Characterization and Control for the Laminar Flow of Liquid Polyurethane System in a Wide Angle Diffuser with Transversely Arrayed Obstacles

Abstract

In the manufacturing process of hard-board poly-urethane foams, the uniformity is a very important issue for the raw compound of the liquid poly-urethane system flow for the quality control of such products. One of the universal methods to generate more uniform flow is that some obstacles are located inside the diffuser at the end of injector. For the regime of non-Newtonian laminar flow, better flow uniformity can be achieved with the enhancement of mixing in the wake after the resistive obstacles. In this research, the parametric study is made for the gap interval between adjacent obstacle components as well as the cross-sectional shape with a computational fluid dynamics (CFD) technique.

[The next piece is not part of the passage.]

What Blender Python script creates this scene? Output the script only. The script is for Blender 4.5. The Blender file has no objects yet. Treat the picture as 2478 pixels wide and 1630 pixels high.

The flow fields around circular and elliptic cylinders are visualized for flow velocity and vorticity with the comparison of root-mean-square (RMS) error for the deviation of velocity at the outlet as a lumped parameter to estimate flow uniformity and mixing. When the blockage ratio is fixed 0.3 for the pipe of Reynolds number 58.5 based on its diameter, eliminating the effect of wall boundary ratio with the classical Blasius velocity profile, the RMS error is reduced 77% to 92% from the baseline case in the case of 60%-diameter gaps for the figure of circles and 2:1 longitudinal ellipse, respectively. The flow is visualized around obstacle components with vorticity as well as flow velocity where the three-dimensional components of vorticity vector are also elucidated in physics for the evolution of complex multi-dimensional flow wake.